The MUI app coder can and will fiddle and shuffle around his code until it does what he wants. May work and be perfectly fine/bug free on his system but he may still have created illegal code if he does not know some of this internal stuff. Will only ever show up with different version of MUI and/or external MUI classes.
For example he may do:
Code:
struct TagItem tags[] = {MUIA_Something, bla, TAG_DONE};
SetAttrsA(extclassobj, tags);
SetAttrsA(extclassobj2, tags);
Some time later a new version 2 of extclass is released which changed mSet method to do
Code:
if (val != oldval)
{
...
}
else
{
tag->ti_Tag = TAG_IGNORE;
}
(which it did not do in version 1) and with this the app all of the sudden becomes buggy.
MUI contains far too few info on what things apps/classes may do and may not do.
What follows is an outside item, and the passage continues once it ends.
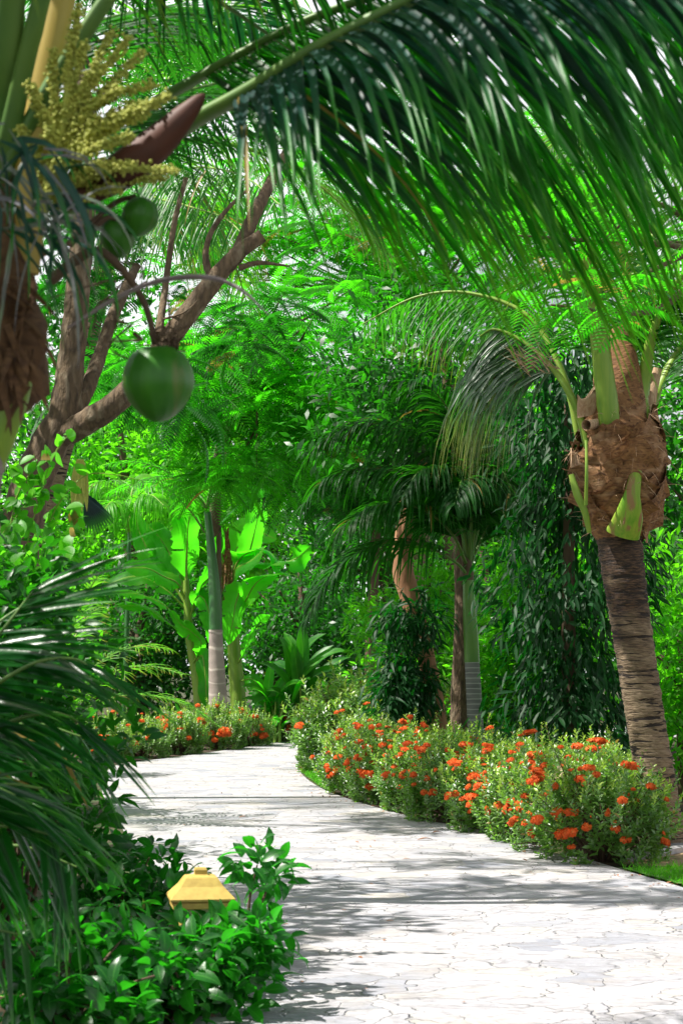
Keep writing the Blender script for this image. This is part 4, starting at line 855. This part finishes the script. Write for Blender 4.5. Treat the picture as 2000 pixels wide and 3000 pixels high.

If doing certain things or settings certain attributes in methods is allowed or not. Resulted in some weird stuff out there. For example texteditor mcc to be able to draw inside handleevent code does some trickery by calling MUI_Redraw() and flag'ing itself that what it really want to do in the following MUIM_Draw is to do the handleevent stuff. What then happens is that you have code during/inside MUIM_Draw which normally isn't there. Like OM_SETs. Those may trigger notifications. Which may trigger rerendering of other objects. But what if the texteditor obj is inside a virtual group and MUI set up a clip region to restrict rendering to visible parts of virtual group. And that other notified object is outside that clip region. Depending on MUI version or MUI clone maybe behaviour differs. One version may do some optimization and drop clipping of the texteditor obj to virtgroup, if texteditor obj is fully visible within virtgroup. Another maybe future version may decide that it would make sense to always clip every drawing to object's boundaries (even if they are no virtgroups involved), because most GUI toolkits on other systems do so, too?